Output all the data exactly. Pictures do not belong in the copy.

* **Data block**
========

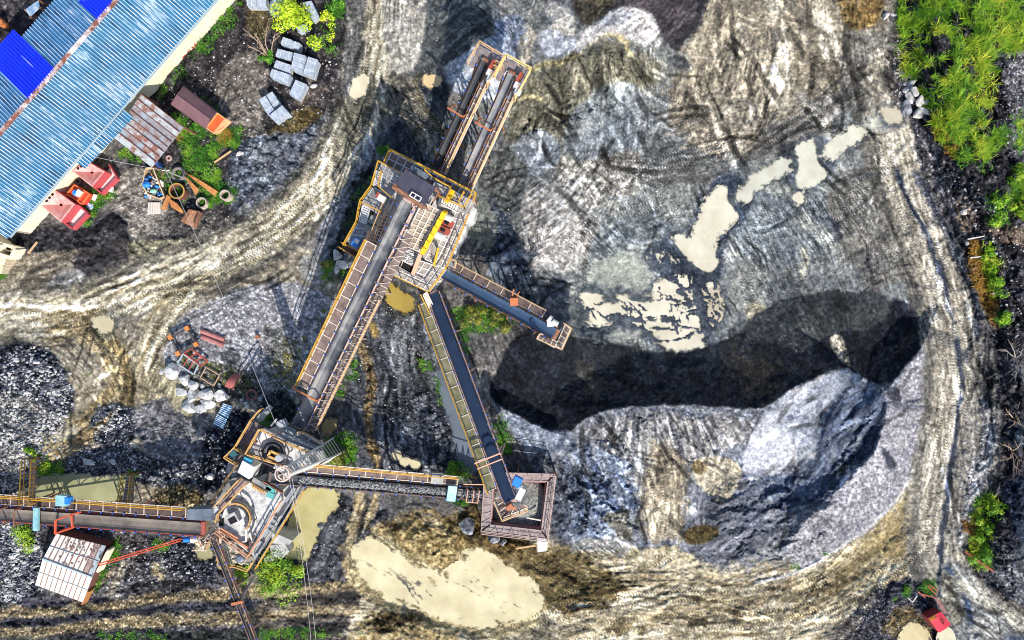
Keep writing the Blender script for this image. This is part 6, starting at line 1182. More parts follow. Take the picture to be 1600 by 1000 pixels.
for k in range(2):                                       # gable end pieces
    pa = eaveB-rdir*.25; mb.add([pa+Vector((0,0,-.15)), pa+sv+Vector((0,0,-.15)), Vector((pa.x+sv.x, pa.y+sv.y, 3.0)), Vector((pa.x, pa.y, 3.0))], [(0,1,2,3)]); break
part(mb, 'gable', CREAM, wh)
# lettering on the long wall
def glyph(ch):
    D = {'B': [(0,0,0,1),(0,1,.7,.9),(.7,.9,.7,.6),(.7,.6,0,.52),(0,.52,.8,.42),(.8,.42,.8,.1),(.8,.1,0,0)], 'S': [(.8,.9,.1,1),(.1,1,.05,.6),(.05,.6,.75,.45),(.75,.45,.75,.05),(.75,.05,0,.02)], 'M': [(0,0,.05,1),(.05,1,.4,.4),(.4,.4,.8,1),(.8,1,.85,0)], '-': [(0,.5,.7,.55)], 'I': [(0,0,.05,1)]}
    return D[ch]
n_out = wb; updir = Vector((0,0,1))
def wall_pt(u_, v_):                                      # where the view ray meets the wall plane
    o = Vector((0,0,CAMH)); d = Wp(u_, v_, 0)-o; k = (A_-o).dot(n_out)/d.dot(n_out); return o+d*k
sgn = MB(); pale_s = MB(); p0 = wall_pt(288, 92); along = -rdir
for i, ch in enumerate('BSM'):
    for x0, y0, x1, y1 in glyph(ch):
        a = p0+along*(i*.66+x0*.55)+updir*(y0*.85-.45)+n_out*.02; b = p0+along*(i*.66+x1*.55)+updir*(y1*.85-.45)+n_out*.02; sgn.bar(a, b, .12, .02, up=n_out)
for x0, x1, y0 in ((3.3,4.1,.1),(4.3,4.5,.15)): sgn.bar(p0+along*x0+updir*(y0-.4)+n_out*.02, p0+along*x1+updir*(y0-.35)+n_out*.02, .08, .02, up=n_out)
part(sgn, 'lettering', mat('red_paint_writing', (.45,.06,.05), .8), wwl)
rnd = random.Random(4)
for i in range(9):
    a = p0+along*(6.3+i*.36)+updir*rnd.uniform(-.5,-.2)+n_out*.02; pale_s.bar(a, a+updir*rnd.uniform(.4,.8)+along*rnd.uniform(-.1,.25), .06, .02, up=n_out); pale_s.bar(a+updir*.3, a+updir*.35+along*.25, .05, .02, up=n_out)
part(pale_s, 'faded_lettering', mat('faded_grey_writing', (.45,.45,.48), .9), wwl)
sg2 = MB()
for i in range(7): a = p0-along*(1.2+i*.36)+updir*rnd.uniform(-.6,-.3)+n_out*.02; sg2.bar(a, a+updir*.5+along*rnd.uniform(-.15,.15), .06, .02, up=n_out)
part(sg2, 'faded_lettering', mat('faded_brown_writing', (.42,.20,.13), .9), wwl)
# awning sheets at the eave
mb = MB(); aw = [(205,178),(213,190),(148,250),(131,261)]
a_, b_, c_, d_ = PP(aw, 3.1); corr('awning', Wp(133,264,3.0), Wp(208,185,3.0), Wp(118,252,3.35), RBL, 0, crest=CRS)
# low wall and sheds at the south west end of the warehouse
ls = thing('lean_to', 15, 405, 'cream block enclosure with red door post at the southern end of the warehouse', 'enclosure')
mb = MB()
for a, b, h in (((-12,361),(20,384),2.2),((20,384),(-14,432),2.2),((20,384),(38,389),1.4),((38,389),(30,404),1.2),((30,404),(18,400),1.6)): p, q = G(*a), G(*b); mb.bar(p+Vector((0,0,h/2-.2)), q+Vector((0,0,h/2-.2)), .3, h+.4)
part(mb, 'wall', CREAM, ls); mb = MB(); p, q = G(17,383), G(-12,424); mb.bar(p+Vector((0,0,2.22)), q+Vector((0,0,2.22)), .22, .2); part(mb, 'coping', mat('pink_coping', (.60,.25,.2), .7, 0, (.7,.6,.5), 2, .6), ls)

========

* **Output below**
Keep writing the Blender script for this image. This is part 6, starting at line 1182. More parts follow. Take the picture to be 1600 by 1000 pixels.
for k in range(2):                                       # gable end pieces
    pa = eaveB-rdir*.25; mb.add([pa+Vector((0,0,-.15)), pa+sv+Vector((0,0,-.15)), Vector((pa.x+sv.x, pa.y+sv.y, 3.0)), Vector((pa.x, pa.y, 3.0))], [(0,1,2,3)]); break
part(mb, 'gable', CREAM, wh)
# lettering on the long wall
def glyph(ch):
    D = {'B': [(0,0,0,1),(0,1,.7,.9),(.7,.9,.7,.6),(.7,.6,0,.52),(0,.52,.8,.42),(.8,.42,.8,.1),(.8,.1,0,0)], 'S': [(.8,.9,.1,1),(.1,1,.05,.6),(.05,.6,.75,.45),(.75,.45,.75,.05),(.75,.05,0,.02)], 'M': [(0,0,.05,1),(.05,1,.4,.4),(.4,.4,.8,1),(.8,1,.85,0)], '-': [(0,.5,.7,.55)], 'I': [(0,0,.05,1)]}
    return D[ch]
n_out = wb; updir = Vector((0,0,1))
def wall_pt(u_, v_):                                      # where the view ray meets the wall plane
    o = Vector((0,0,CAMH)); d = Wp(u_, v_, 0)-o; k = (A_-o).dot(n_out)/d.dot(n_out); return o+d*k
sgn = MB(); pale_s = MB(); p0 = wall_pt(288, 92); along = -rdir
for i, ch in enumerate('BSM'):
    for x0, y0, x1, y1 in glyph(ch):
        a = p0+along*(i*.66+x0*.55)+updir*(y0*.85-.45)+n_out*.02; b = p0+along*(i*.66+x1*.55)+updir*(y1*.85-.45)+n_out*.02; sgn.bar(a, b, .12, .02, up=n_out)
for x0, x1, y0 in ((3.3,4.1,.1),(4.3,4.5,.15)): sgn.bar(p0+along*x0+updir*(y0-.4)+n_out*.02, p0+along*x1+updir*(y0-.35)+n_out*.02, .08, .02, up=n_out)
part(sgn, 'lettering', mat('red_paint_writing', (.45,.06,.05), .8), wwl)
rnd = random.Random(4)
for i in range(9):
    a = p0+along*(6.3+i*.36)+updir*rnd.uniform(-.5,-.2)+n_out*.02; pale_s.bar(a, a+updir*rnd.uniform(.4,.8)+along*rnd.uniform(-.1,.25), .06, .02, up=n_out); pale_s.bar(a+updir*.3, a+updir*.35+along*.25, .05, .02, up=n_out)
part(pale_s, 'faded_lettering', mat('faded_grey_writing', (.45,.45,.48), .9), wwl)
sg2 = MB()
for i in range(7): a = p0-along*(1.2+i*.36)+updir*rnd.uniform(-.6,-.3)+n_out*.02; sg2.bar(a, a+updir*.5+along*rnd.uniform(-.15,.15), .06, .02, up=n_out)
part(sg2, 'faded_lettering', mat('faded_brown_writing', (.42,.20,.13), .9), wwl)
# awning sheets at the eave
mb = MB(); aw = [(205,178),(213,190),(148,250),(131,261)]
a_, b_, c_, d_ = PP(aw, 3.1); corr('awning', Wp(133,264,3.0), Wp(208,185,3.0), Wp(118,252,3.35), RBL, 0, crest=CRS)
# low wall and sheds at the south west end of the warehouse
ls = thing('lean_to', 15, 405, 'cream block enclosure with red door post at the southern end of the warehouse', 'enclosure')
mb = MB()
for a, b, h in (((-12,361),(20,384),2.2),((20,384),(-14,432),2.2),((20,384),(38,389),1.4),((38,389),(30,404),1.2),((30,404),(18,400),1.6)): p, q = G(*a), G(*b); mb.bar(p+Vector((0,0,h/2-.2)), q+Vector((0,0,h/2-.2)), .3, h+.4)
part(mb, 'wall', CREAM, ls); mb = MB(); p, q = G(17,383), G(-12,424); mb.bar(p+Vector((0,0,2.22)), q+Vector((0,0,2.22)), .22, .2); part(mb, 'coping', mat('pink_coping', (.60,.25,.2), .7, 0, (.7,.6,.5), 2, .6), ls)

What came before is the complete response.